>> begin RECORDED INFORMATION

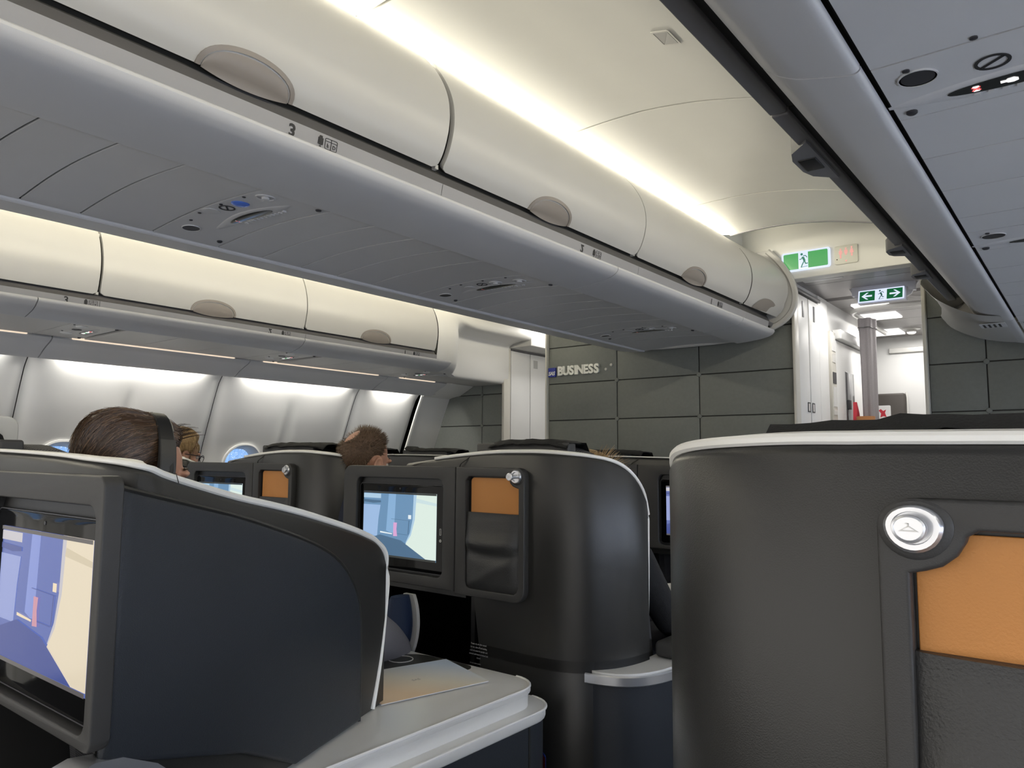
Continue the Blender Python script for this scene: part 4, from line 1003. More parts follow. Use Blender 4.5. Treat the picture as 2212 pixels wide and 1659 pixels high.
def pod_A(name_label, T, seed, pocket_open=True, cloth=True, out=.022, group='seat pods', hx=.52, ledge=True, mesh=None, hook_head=None, headw=.40, hz=1.228, cloth_x=(-.46, .46), card=False, ptop=1.022):
    """pod whose passenger sits at the aisle: screen, pocket and coat hook on its back, rounded wing on the aisle"""
    o = T((.3, 1.9, 0)); t = thing('seat_pod', o, name_label, 'seat pod', group)
    plan = smooth([(.07, 1.668), (.20, 1.662), (.40, 1.656), (.54, 1.650), (.62, 1.650), (.685, 1.662), (.740, 1.692), (.778, 1.738), (.800, 1.79), (.811, 1.845), (.814, 1.890)], 3)
    n = len(plan)
    key = [(.07, 1.158), (.20, 1.172), (.40, 1.190), (.54, 1.1935), (.62, 1.193), (.685, 1.189), (.740, 1.183), (.778, 1.173), (.800, 1.153), (.811, 1.114), (.814, 1.06)]
    tops = [p[1] for p in smooth(key, 3)]
    part('shell', shell_mb(plan, tops, [1.00 if p[0] < .345 else .62 for p in plan]).join(shell_mb([p for p in plan if p[0] > .34], [.66]*len([p for p in plan if p[0] > .34]), [.03]*len([p for p in plan if p[0] > .34]))).map(T), M_char, t, angle=50)
    inn = offset2(plan, .011)
    path = [(inn[i][0], inn[i][1], tops[i]+.0035) for i in range(n) if i >= 3]
    e = plan[-1]
    path = smooth(path[::2]+[(e[0]-.009, e[1]+.004, 1.022), (e[0]-.009, e[1]+.005, .98), (e[0]-.011, e[1]+.005, .80), (e[0]-.016, e[1]+.005, .625)], 3)
    part('edge_trim', MB().sweep(path, .022, .0092, up=(-.04, -.12, 1)).map(T), M_trim, t, angle=40)
    part('trim_tail', MB().loft([[(x, 1.668+.0*q, z-.012), (x, 1.664, z), (x, 1.69, z+.002), (x, 1.70, z-.012)] for x, z, q in ((.17, 1.162, 0), (.14, 1.160, 1), (.11, 1.155, 1), (.085, 1.145, 1), (.075, 1.13, 1))]).map(T), M_char2, t)
    part('shell_joint', MB().sweep([(.315, 1.652, 1.150), (.322, 1.650, 1.160), (.340, 1.655, 1.172), (.352, 1.662, 1.184)], .003, .003).map(T), M_gap, t)
    # monitor panel and pocket panel
    B = lambda u, v, w: T((u, 1.652-w, v))
    part('screen_bezel', plate([rr(-.188, .3195, .790, 1.150, .03, only=(0, .035, .035, 0)), rr(-.122, .271, .822, 1.112, .022)], .024, B, .003), M_char2, t)
    kx, kz = .552, 1.1265
    # pocket opening with the notch under the hook
    hole = [(.374, 1.124), (.514, 1.124), (.521, 1.120)] + [(kx+.0315*math.cos(R(a)), kz+.0315*math.sin(R(a))) for a in (200, 220, 240, 260)] + [(.5565, 1.093), (.5565, .824), (.550, .812), (.540, .806), (.380, .806), (.368, .811), (.362, .824), (.362, 1.112)]
    part('pocket_bezel', plate([rr(.3225, .5765, .784, 1.150, .03, only=(.0245, 0, 0, .035)), hole], .024, B, .003), M_char2, t)
    screen_unit(t, T, -.122, .271, .822, 1.112, 1.631, -.0965, .236, .863, 1.067, False)
    pouch(t, T, .362, .5565, .800, ptop, 1.124, 1.634)
    hook(t, T, kx, kz, 1.628, out)
    # footwell and lower body
    part('footwell', MB().prism([(-.19, 1.66, .79), (-.19, 2.32, .79), (.34, 2.32, .79), (.34, 1.66, .79)], (0, 0, -.02)).join(MB().box(-.20, -.185, 1.66, 2.32, .02, .79)).join(MB().box(.335, .350, 1.69, 2.32, .02, .79)).join(MB().box(-.19, .34, 2.30, 2.33, .02, .79)).map(T), M_black, t)
    lo = smooth([(.765, 1.695), (.815, 1.712), (.855, 1.748), (.880, 1.80), (.892, 1.86), (.894, 1.93)], 3)
    inn2 = [(.60, 1.70), (.60, 2.0), (.80, 2.0)]
    body = [(x, y) for x, y in lo]+[(.890, 2.66), (.62, 2.66)]+[(.60, 2.0), (.62, 1.70)]
    part('side_cabinet', MB().prism([(x-.006, y+.006, .03) for x, y in body], (0, 0, .565)).map(T), M_char3, t)
    part('cabinet_joint', MB().box(.886, .8905, 1.935, 1.945, .03, .59).map(T), M_gap, t)
    led = [(x, y) for x, y in lo]+[(.893, 2.05), (.80, 2.05), (.80, 1.90), (.79, 1.80), (.77, 1.74), (.745, 1.70)]
    part('console_ledge', MB().prism([(x, y, .615) for x, y in led], (0, 0, .014)).map(T), M_silver, t)
    part('ledge_edge', MB().sweep([(x+.002, y, .612) for x, y in smooth([(.735, 1.684), (.77, 1.690), (.82, 1.708), (.861, 1.745), (.887, 1.80), (.899, 1.86), (.901, 1.93), (.901, 2.6)], 3)], .010, .026).map(T), M_chrome, t)
    part('armrest', MB().box(.815, .895, 1.915, 2.50, .632, .675, .012).map(T), M_char2, t)
    part('console', MB().box(-.19, .30, 2.34, 2.78, .03, .61, .02).map(T), M_char3, t)
    part('console_top', MB().box(-.20, .31, 2.33, 2.80, .612, .626, .006).map(T), M_silver, t)
    seat_bits(t, T, hx, 1.745, seed, cloth, w=headw, mesh=mesh, hz=hz, cloth_x=cloth_x)
    if card:
        lines = ['Please only sit after seated', 'for taxi, take off and landing', 'seat back must be upright and', 'stowed and must be locked and', 'closed']
        for i, tx in enumerate(lines):
            part('placard_text', text_mb(tx, .0068, lambda u, v, w, i=i: T((.397+u*.80, 1.6535-w, .648-i*.0095-.00+v)), .0004), mat('placard_ink', (.30, .30, .30), .6), t)
        part('placard_text', text_mb('Life vest under console', .0055, lambda u, v, w: T((.385+u*.8, 1.6535-w, .594+v)), .0004), mat('placard_ink', (.30, .30, .30), .6), t)
    return t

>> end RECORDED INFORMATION

» **WRITTEN INSTRUCTION**
Quote the material in full and exactly; do not carry over its pictures.

» **TASK RESPONSE**
Continue the Blender Python script for this scene: part 4, from line 1003. More parts follow. Use Blender 4.5. Treat the picture as 2212 pixels wide and 1659 pixels high.
def pod_A(name_label, T, seed, pocket_open=True, cloth=True, out=.022, group='seat pods', hx=.52, ledge=True, mesh=None, hook_head=None, headw=.40, hz=1.228, cloth_x=(-.46, .46), card=False, ptop=1.022):
    """pod whose passenger sits at the aisle: screen, pocket and coat hook on its back, rounded wing on the aisle"""
    o = T((.3, 1.9, 0)); t = thing('seat_pod', o, name_label, 'seat pod', group)
    plan = smooth([(.07, 1.668), (.20, 1.662), (.40, 1.656), (.54, 1.650), (.62, 1.650), (.685, 1.662), (.740, 1.692), (.778, 1.738), (.800, 1.79), (.811, 1.845), (.814, 1.890)], 3)
    n = len(plan)
    key = [(.07, 1.158), (.20, 1.172), (.40, 1.190), (.54, 1.1935), (.62, 1.193), (.685, 1.189), (.740, 1.183), (.778, 1.173), (.800, 1.153), (.811, 1.114), (.814, 1.06)]
    tops = [p[1] for p in smooth(key, 3)]
    part('shell', shell_mb(plan, tops, [1.00 if p[0] < .345 else .62 for p in plan]).join(shell_mb([p for p in plan if p[0] > .34], [.66]*len([p for p in plan if p[0] > .34]), [.03]*len([p for p in plan if p[0] > .34]))).map(T), M_char, t, angle=50)
    inn = offset2(plan, .011)
    path = [(inn[i][0], inn[i][1], tops[i]+.0035) for i in range(n) if i >= 3]
    e = plan[-1]
    path = smooth(path[::2]+[(e[0]-.009, e[1]+.004, 1.022), (e[0]-.009, e[1]+.005, .98), (e[0]-.011, e[1]+.005, .80), (e[0]-.016, e[1]+.005, .625)], 3)
    part('edge_trim', MB().sweep(path, .022, .0092, up=(-.04, -.12, 1)).map(T), M_trim, t, angle=40)
    part('trim_tail', MB().loft([[(x, 1.668+.0*q, z-.012), (x, 1.664, z), (x, 1.69, z+.002), (x, 1.70, z-.012)] for x, z, q in ((.17, 1.162, 0), (.14, 1.160, 1), (.11, 1.155, 1), (.085, 1.145, 1), (.075, 1.13, 1))]).map(T), M_char2, t)
    part('shell_joint', MB().sweep([(.315, 1.652, 1.150), (.322, 1.650, 1.160), (.340, 1.655, 1.172), (.352, 1.662, 1.184)], .003, .003).map(T), M_gap, t)
    # monitor panel and pocket panel
    B = lambda u, v, w: T((u, 1.652-w, v))
    part('screen_bezel', plate([rr(-.188, .3195, .790, 1.150, .03, only=(0, .035, .035, 0)), rr(-.122, .271, .822, 1.112, .022)], .024, B, .003), M_char2, t)
    kx, kz = .552, 1.1265
    # pocket opening with the notch under the hook
    hole = [(.374, 1.124), (.514, 1.124), (.521, 1.120)] + [(kx+.0315*math.cos(R(a)), kz+.0315*math.sin(R(a))) for a in (200, 220, 240, 260)] + [(.5565, 1.093), (.5565, .824), (.550, .812), (.540, .806), (.380, .806), (.368, .811), (.362, .824), (.362, 1.112)]
    part('pocket_bezel', plate([rr(.3225, .5765, .784, 1.150, .03, only=(.0245, 0, 0, .035)), hole], .024, B, .003), M_char2, t)
    screen_unit(t, T, -.122, .271, .822, 1.112, 1.631, -.0965, .236, .863, 1.067, False)
    pouch(t, T, .362, .5565, .800, ptop, 1.124, 1.634)
    hook(t, T, kx, kz, 1.628, out)
    # footwell and lower body
    part('footwell', MB().prism([(-.19, 1.66, .79), (-.19, 2.32, .79), (.34, 2.32, .79), (.34, 1.66, .79)], (0, 0, -.02)).join(MB().box(-.20, -.185, 1.66, 2.32, .02, .79)).join(MB().box(.335, .350, 1.69, 2.32, .02, .79)).join(MB().box(-.19, .34, 2.30, 2.33, .02, .79)).map(T), M_black, t)
    lo = smooth([(.765, 1.695), (.815, 1.712), (.855, 1.748), (.880, 1.80), (.892, 1.86), (.894, 1.93)], 3)
    inn2 = [(.60, 1.70), (.60, 2.0), (.80, 2.0)]
    body = [(x, y) for x, y in lo]+[(.890, 2.66), (.62, 2.66)]+[(.60, 2.0), (.62, 1.70)]
    part('side_cabinet', MB().prism([(x-.006, y+.006, .03) for x, y in body], (0, 0, .565)).map(T), M_char3, t)
    part('cabinet_joint', MB().box(.886, .8905, 1.935, 1.945, .03, .59).map(T), M_gap, t)
    led = [(x, y) for x, y in lo]+[(.893, 2.05), (.80, 2.05), (.80, 1.90), (.79, 1.80), (.77, 1.74), (.745, 1.70)]
    part('console_ledge', MB().prism([(x, y, .615) for x, y in led], (0, 0, .014)).map(T), M_silver, t)
    part('ledge_edge', MB().sweep([(x+.002, y, .612) for x, y in smooth([(.735, 1.684), (.77, 1.690), (.82, 1.708), (.861, 1.745), (.887, 1.80), (.899, 1.86), (.901, 1.93), (.901, 2.6)], 3)], .010, .026).map(T), M_chrome, t)
    part('armrest', MB().box(.815, .895, 1.915, 2.50, .632, .675, .012).map(T), M_char2, t)
    part('console', MB().box(-.19, .30, 2.34, 2.78, .03, .61, .02).map(T), M_char3, t)
    part('console_top', MB().box(-.20, .31, 2.33, 2.80, .612, .626, .006).map(T), M_silver, t)
    seat_bits(t, T, hx, 1.745, seed, cloth, w=headw, mesh=mesh, hz=hz, cloth_x=cloth_x)
    if card:
        lines = ['Please only sit after seated', 'for taxi, take off and landing', 'seat back must be upright and', 'stowed and must be locked and', 'closed']
        for i, tx in enumerate(lines):
            part('placard_text', text_mb(tx, .0068, lambda u, v, w, i=i: T((.397+u*.80, 1.6535-w, .648-i*.0095-.00+v)), .0004), mat('placard_ink', (.30, .30, .30), .6), t)
        part('placard_text', text_mb('Life vest under console', .0055, lambda u, v, w: T((.385+u*.8, 1.6535-w, .594+v)), .0004), mat('placard_ink', (.30, .30, .30), .6), t)
    return t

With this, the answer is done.